- Task description
Reproduce exactly the lines from the one containing "Continue the Blender" through the one containing "cuff(CR0, 0.0425, CR1, 0.0325, 36);", both included, and nothing else.

- Task inputs
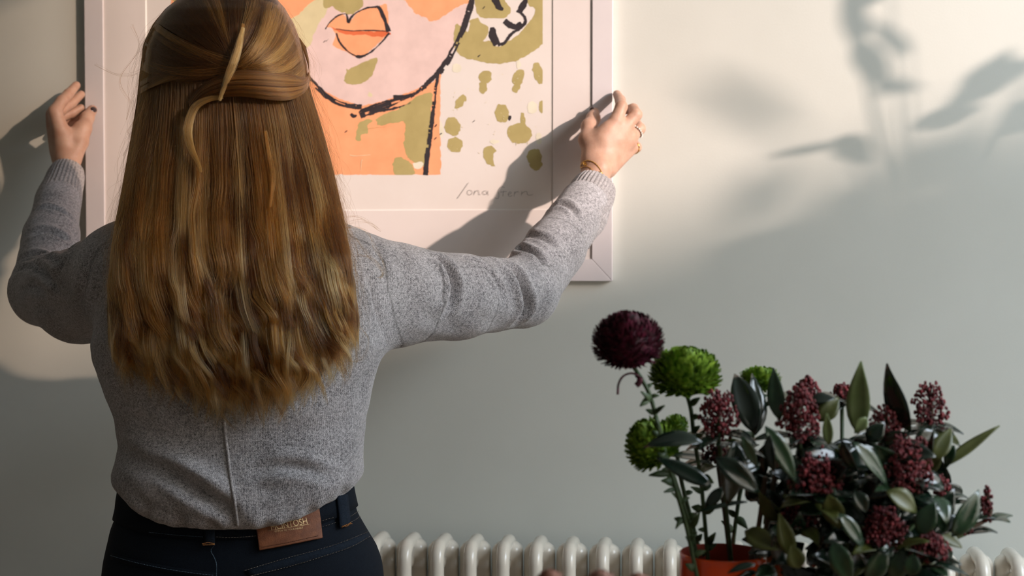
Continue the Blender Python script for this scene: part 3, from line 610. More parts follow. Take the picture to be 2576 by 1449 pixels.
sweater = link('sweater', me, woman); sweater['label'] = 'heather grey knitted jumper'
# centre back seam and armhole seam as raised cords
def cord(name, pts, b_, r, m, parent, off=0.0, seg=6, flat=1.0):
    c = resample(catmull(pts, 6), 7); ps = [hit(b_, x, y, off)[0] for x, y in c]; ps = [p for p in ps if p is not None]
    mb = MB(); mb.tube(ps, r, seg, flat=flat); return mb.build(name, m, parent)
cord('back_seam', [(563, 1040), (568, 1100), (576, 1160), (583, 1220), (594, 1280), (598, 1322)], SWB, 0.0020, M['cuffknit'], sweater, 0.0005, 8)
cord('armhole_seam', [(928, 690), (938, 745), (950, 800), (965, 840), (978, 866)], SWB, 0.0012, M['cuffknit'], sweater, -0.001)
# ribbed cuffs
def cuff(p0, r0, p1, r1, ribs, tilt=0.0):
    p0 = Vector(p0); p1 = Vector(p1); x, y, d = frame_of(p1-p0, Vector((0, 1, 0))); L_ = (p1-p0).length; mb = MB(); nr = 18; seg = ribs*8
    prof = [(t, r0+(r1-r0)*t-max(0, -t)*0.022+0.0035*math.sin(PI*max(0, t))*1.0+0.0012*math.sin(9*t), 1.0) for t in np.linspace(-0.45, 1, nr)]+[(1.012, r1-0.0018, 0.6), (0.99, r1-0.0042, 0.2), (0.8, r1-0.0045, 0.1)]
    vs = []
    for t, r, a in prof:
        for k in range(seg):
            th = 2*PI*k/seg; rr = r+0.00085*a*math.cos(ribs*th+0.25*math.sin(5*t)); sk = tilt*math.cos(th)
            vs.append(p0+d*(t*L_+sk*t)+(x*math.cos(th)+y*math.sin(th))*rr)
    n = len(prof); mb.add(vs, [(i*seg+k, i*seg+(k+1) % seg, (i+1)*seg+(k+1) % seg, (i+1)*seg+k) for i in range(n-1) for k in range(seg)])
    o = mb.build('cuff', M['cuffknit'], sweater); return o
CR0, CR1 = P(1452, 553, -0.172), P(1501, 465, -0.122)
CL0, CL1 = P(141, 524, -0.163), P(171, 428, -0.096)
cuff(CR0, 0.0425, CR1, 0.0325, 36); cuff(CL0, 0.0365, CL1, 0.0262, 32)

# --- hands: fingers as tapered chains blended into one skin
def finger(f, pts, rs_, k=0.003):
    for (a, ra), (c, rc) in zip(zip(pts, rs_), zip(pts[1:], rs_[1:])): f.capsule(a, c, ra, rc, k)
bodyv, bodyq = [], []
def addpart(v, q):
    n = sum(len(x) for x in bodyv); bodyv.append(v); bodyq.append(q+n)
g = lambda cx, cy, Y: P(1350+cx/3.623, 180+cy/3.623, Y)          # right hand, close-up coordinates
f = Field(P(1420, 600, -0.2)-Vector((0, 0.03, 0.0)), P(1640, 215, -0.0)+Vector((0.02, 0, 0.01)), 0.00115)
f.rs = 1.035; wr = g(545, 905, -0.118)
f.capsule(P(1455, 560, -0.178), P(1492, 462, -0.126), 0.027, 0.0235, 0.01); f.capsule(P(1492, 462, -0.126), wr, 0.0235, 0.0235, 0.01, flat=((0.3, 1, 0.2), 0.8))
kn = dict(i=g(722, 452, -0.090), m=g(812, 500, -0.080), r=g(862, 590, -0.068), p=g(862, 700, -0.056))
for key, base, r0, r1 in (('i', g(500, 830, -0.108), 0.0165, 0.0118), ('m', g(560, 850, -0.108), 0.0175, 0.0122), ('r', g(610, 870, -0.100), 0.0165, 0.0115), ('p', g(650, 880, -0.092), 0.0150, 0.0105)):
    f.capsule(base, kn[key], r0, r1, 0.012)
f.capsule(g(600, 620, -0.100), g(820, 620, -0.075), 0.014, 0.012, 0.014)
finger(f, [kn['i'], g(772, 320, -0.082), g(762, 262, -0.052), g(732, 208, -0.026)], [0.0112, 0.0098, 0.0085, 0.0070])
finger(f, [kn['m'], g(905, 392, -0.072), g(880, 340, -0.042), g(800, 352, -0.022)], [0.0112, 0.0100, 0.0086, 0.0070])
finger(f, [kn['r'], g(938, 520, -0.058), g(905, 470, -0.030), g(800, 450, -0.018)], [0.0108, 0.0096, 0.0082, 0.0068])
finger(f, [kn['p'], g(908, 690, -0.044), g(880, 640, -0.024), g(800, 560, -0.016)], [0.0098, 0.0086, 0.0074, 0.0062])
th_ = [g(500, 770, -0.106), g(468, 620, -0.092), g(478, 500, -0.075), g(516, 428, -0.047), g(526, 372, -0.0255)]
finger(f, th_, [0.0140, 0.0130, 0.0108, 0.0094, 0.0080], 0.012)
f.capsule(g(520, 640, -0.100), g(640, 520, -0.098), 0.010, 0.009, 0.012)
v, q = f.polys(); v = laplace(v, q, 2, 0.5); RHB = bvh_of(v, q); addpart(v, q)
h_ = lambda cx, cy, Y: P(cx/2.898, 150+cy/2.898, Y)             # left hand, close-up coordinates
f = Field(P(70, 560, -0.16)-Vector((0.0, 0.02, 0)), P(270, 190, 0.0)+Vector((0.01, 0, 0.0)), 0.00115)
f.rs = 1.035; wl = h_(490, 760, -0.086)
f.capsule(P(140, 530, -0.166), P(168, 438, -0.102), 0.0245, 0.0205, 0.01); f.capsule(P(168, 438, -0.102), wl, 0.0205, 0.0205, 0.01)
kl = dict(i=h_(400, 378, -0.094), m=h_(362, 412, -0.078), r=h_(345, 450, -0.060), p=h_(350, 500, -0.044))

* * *

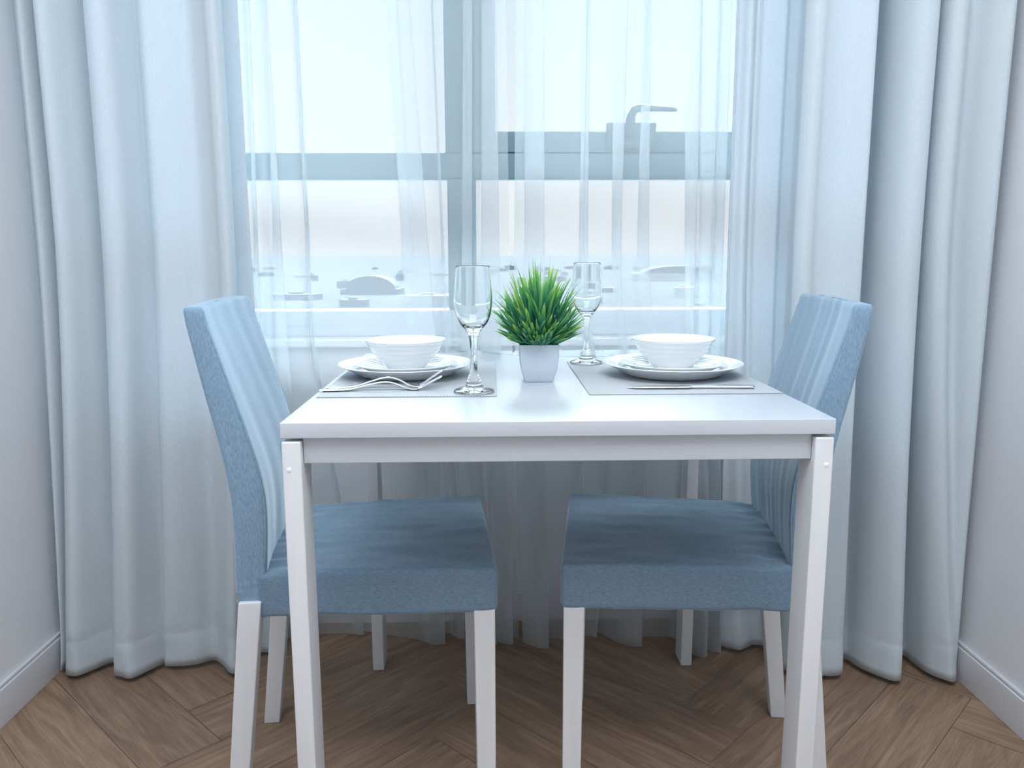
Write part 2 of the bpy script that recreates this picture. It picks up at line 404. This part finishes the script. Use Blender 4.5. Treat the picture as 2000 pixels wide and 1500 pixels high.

...

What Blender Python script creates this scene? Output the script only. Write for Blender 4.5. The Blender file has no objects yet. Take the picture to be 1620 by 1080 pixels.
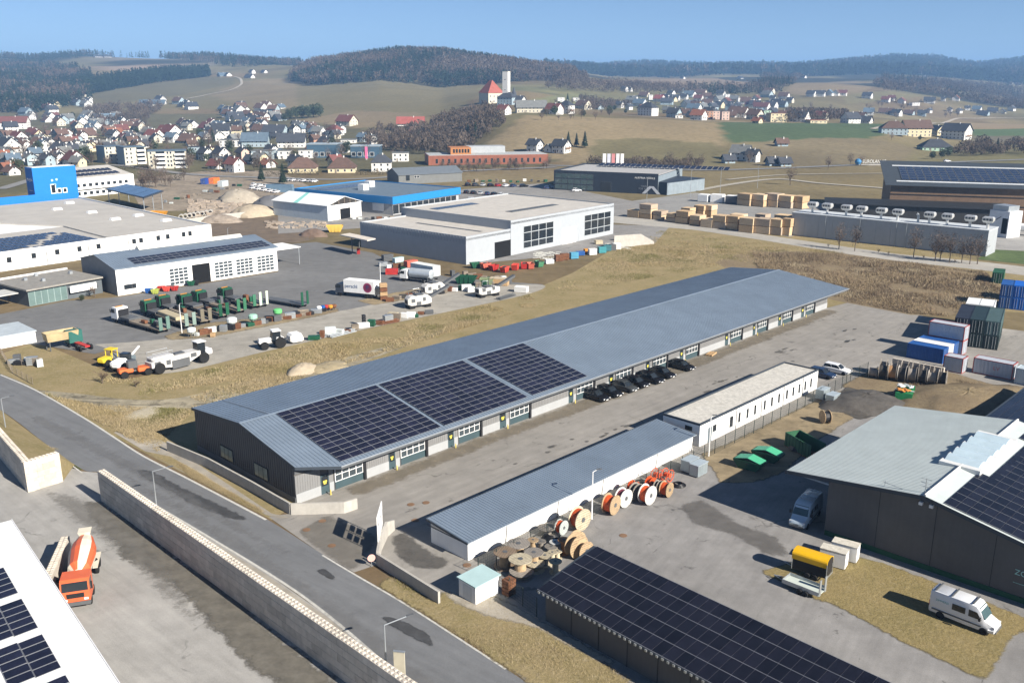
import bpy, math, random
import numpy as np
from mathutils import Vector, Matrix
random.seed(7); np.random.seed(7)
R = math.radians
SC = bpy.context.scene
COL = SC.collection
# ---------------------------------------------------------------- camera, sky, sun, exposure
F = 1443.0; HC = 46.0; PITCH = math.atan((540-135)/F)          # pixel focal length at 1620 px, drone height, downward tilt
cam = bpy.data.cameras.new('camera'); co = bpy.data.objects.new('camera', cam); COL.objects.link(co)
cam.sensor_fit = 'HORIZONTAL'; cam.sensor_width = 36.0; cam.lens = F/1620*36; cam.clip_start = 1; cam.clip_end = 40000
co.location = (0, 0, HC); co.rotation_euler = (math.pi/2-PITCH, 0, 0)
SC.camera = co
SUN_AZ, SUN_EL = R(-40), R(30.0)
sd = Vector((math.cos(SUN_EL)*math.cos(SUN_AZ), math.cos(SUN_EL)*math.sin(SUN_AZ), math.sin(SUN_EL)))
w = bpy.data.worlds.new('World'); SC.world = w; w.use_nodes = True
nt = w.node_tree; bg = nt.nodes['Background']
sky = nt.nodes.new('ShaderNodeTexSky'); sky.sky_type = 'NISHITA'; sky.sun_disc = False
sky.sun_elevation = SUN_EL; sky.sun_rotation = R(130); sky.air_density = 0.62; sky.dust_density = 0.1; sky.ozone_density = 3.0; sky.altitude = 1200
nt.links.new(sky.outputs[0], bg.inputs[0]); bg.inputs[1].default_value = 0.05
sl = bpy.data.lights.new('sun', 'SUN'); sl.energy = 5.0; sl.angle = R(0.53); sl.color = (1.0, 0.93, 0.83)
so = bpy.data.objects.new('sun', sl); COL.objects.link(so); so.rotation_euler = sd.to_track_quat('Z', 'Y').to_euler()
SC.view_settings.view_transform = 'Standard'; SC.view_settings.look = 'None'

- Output
Continue the Blender Python script for this scene: part 3, from line 610. More parts follow. Take the picture to be 2576 by 1449 pixels.
sweater = link('sweater', me, woman); sweater['label'] = 'heather grey knitted jumper'
# centre back seam and armhole seam as raised cords
def cord(name, pts, b_, r, m, parent, off=0.0, seg=6, flat=1.0):
    c = resample(catmull(pts, 6), 7); ps = [hit(b_, x, y, off)[0] for x, y in c]; ps = [p for p in ps if p is not None]
    mb = MB(); mb.tube(ps, r, seg, flat=flat); return mb.build(name, m, parent)
cord('back_seam', [(563, 1040), (568, 1100), (576, 1160), (583, 1220), (594, 1280), (598, 1322)], SWB, 0.0020, M['cuffknit'], sweater, 0.0005, 8)
cord('armhole_seam', [(928, 690), (938, 745), (950, 800), (965, 840), (978, 866)], SWB, 0.0012, M['cuffknit'], sweater, -0.001)
# ribbed cuffs
def cuff(p0, r0, p1, r1, ribs, tilt=0.0):
    p0 = Vector(p0); p1 = Vector(p1); x, y, d = frame_of(p1-p0, Vector((0, 1, 0))); L_ = (p1-p0).length; mb = MB(); nr = 18; seg = ribs*8
    prof = [(t, r0+(r1-r0)*t-max(0, -t)*0.022+0.0035*math.sin(PI*max(0, t))*1.0+0.0012*math.sin(9*t), 1.0) for t in np.linspace(-0.45, 1, nr)]+[(1.012, r1-0.0018, 0.6), (0.99, r1-0.0042, 0.2), (0.8, r1-0.0045, 0.1)]
    vs = []
    for t, r, a in prof:
        for k in range(seg):
            th = 2*PI*k/seg; rr = r+0.00085*a*math.cos(ribs*th+0.25*math.sin(5*t)); sk = tilt*math.cos(th)
            vs.append(p0+d*(t*L_+sk*t)+(x*math.cos(th)+y*math.sin(th))*rr)
    n = len(prof); mb.add(vs, [(i*seg+k, i*seg+(k+1) % seg, (i+1)*seg+(k+1) % seg, (i+1)*seg+k) for i in range(n-1) for k in range(seg)])
    o = mb.build('cuff', M['cuffknit'], sweater); return o
CR0, CR1 = P(1452, 553, -0.172), P(1501, 465, -0.122)
CL0, CL1 = P(141, 524, -0.163), P(171, 428, -0.096)
cuff(CR0, 0.0425, CR1, 0.0325, 36); cuff(CL0, 0.0365, CL1, 0.0262, 32)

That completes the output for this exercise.